Théâtres d’Outre-mer en Avignon : "Katerpilar"

Les comédiennes Cécile Fontaine, Cécile Hoarau et Manuela Zéziquel dans "Samdi soir pou oublié", au Festival "Off" d'Avignon le 10 juillet 2014.
Dernier article sur la présence des Outre-mer au Festival d’Avignon, dans le cadre des Théâtres d’Outre-mer en Avignon (Toma) et du Festival "Off". Aujourd’hui, "Katerpilar", une comédie réunionnaise décoiffante en deux volets. 
"Katerpilar" est un diptyque coproduit et réalisé par le Centre dramatique de l’océan Indien ("Samdi soir pou oublié", "Mésyé Dijoux") et Cyclones Production ("Mésyé Dijoux").

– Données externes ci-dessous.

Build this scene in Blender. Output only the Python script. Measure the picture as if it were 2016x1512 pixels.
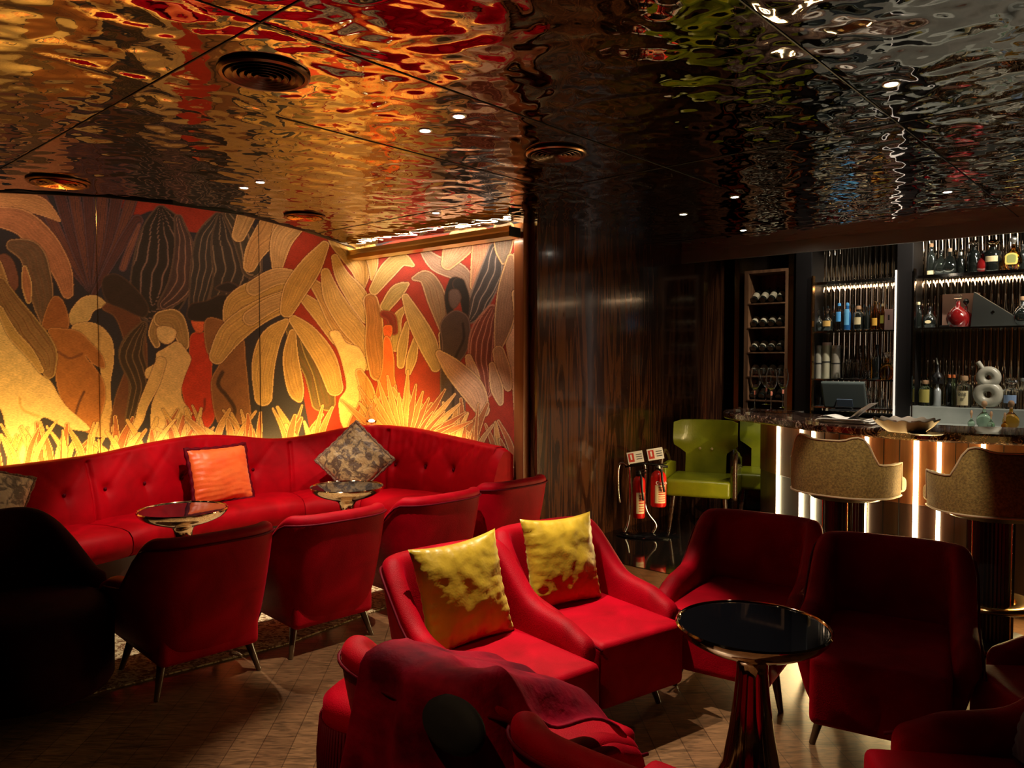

Ces deux pièces ont pour cadre la Réunion.
 

Dialogues hilarants

« Samdi soir pou oublié », mise en scène par l’auteur et comédienne Lolita Monga, est une pièce inspirée de faits réels, le licenciement brutal des ouvriers de l’usine Daewoo en France, en 2002, raconté par François Bon dans son livre "Daewoo" (Le Livre de poche, 2008).
 
La comédie fait écho à cette situation, renvoyant à des faits similaires qui ont déclenché des luttes sociales à la Réunion. Sur scène, trois ouvrières licenciées  évoquent leur passé et leur quotidien. La recherche d’un travail, les difficultés à joindre les deux bouts, la vie à l’usine, le combat syndical, et la mémoire de leur amie Sylvia, disparue dans des conditions tragiques. Les filles font aussi la fête "pou oublié", pour conjurer la peine.
 
Entre rires, larmes et imprécations, la pièce est jouée en créole réunionnais, ce qui donne toute sa saveur à des dialogues hilarants. Une traduction simultanée est diffusée sur deux panneaux géants de chaque côté de la scène. Le spectacle, auquel s’ajoute parfois de la vidéo, est drôle et réjouissant. Mais ne manque pas d’égratigner le cynisme et la cupidité d’un système économique et politique qui exploite puis jette les plus vulnérables lorsqu’ils ne lui sont plus d’aucune utilité.
 

EXTRAIT : "Samdi soir pou oublié" (Centre dramatique de l’océan Indien), Avignon, 10 juillet 2014

 

"Mésyé Dijoux", deuxième volet du spectacle "Katerpilar", enchaîne harmonieusement et sans interruption à la suite de "Samdi soir pou oublié". Même plateau et même format avec traduction synchronisée, la pièce étant également jouée en créole. Les actrices ont quitté la scène. Se retrouve un comédien, seul.
 

Destins croisés 

Nous sommes en 1966 à la Réunion, en pleine campagne électorale de Michel Debré, une des icônes de la République française. Un petit malin, ce Michel Debré, apprend-on dans la pièce, qui, battu aux élections législatives de 1962 dans l’hexagone, décide de se présenter à la Réunion après l'invalidation d’un scrutin local en 1963. Banco ! Il demeurera député de la Réunion durant 25 ans sans interruption, cumulant bien sûr avec d’autres hautes fonctions ministérielles. C’est lui qui sera à l’origine du déplacement de plus de 1600 enfants réunionnais vers la métropole entre 1963 et 1982.
 
La pièce évoque les destins croisés de monsieur Dijoux, un simple factotum du maire local, et de Michel Debré, un "grand serviteur de l’Etat", comme le veut la formule consacrée. Destinées forcément divergentes dans une Réunion où la politique, l’église et les rapports sociaux de l’époque sont décrits de manière irrévérencieuse et iconoclaste, dans un one man show parfaitement maîtrisé.
 

EXTRAIT : "Mésyé Dijoux" (Centre dramatique de l’océan Indien et Cyclones Production), Avignon, 10 juillet 2014



« Katerpilar » (diptyque, la Réunion)

Tous les jours à 19h45 jusqu'au 27 juillet à L'Entrepôt (1 ter Bd  Champfleury, Avignon). Durée 1h30 (relâche les 14 et 21 juillet)

1. « Samdi soir pou oublié » ; d’après « Daewoo » de François Bon ; mise en scène : Lolita Monga ; avec : Cécile Fontaine, Cécile Hoarau et Manuela Zéziquel. Production : Centre dramatique de l’océan Indien.
2. « Mésyé Dijoux » ; texte de Sully Andoche ; mise en scène : Luc Rosello ; avec Nicolas Givran et Loran Hoarau. Production : Centre dramatique de l’océan Indien et Cyclones Production.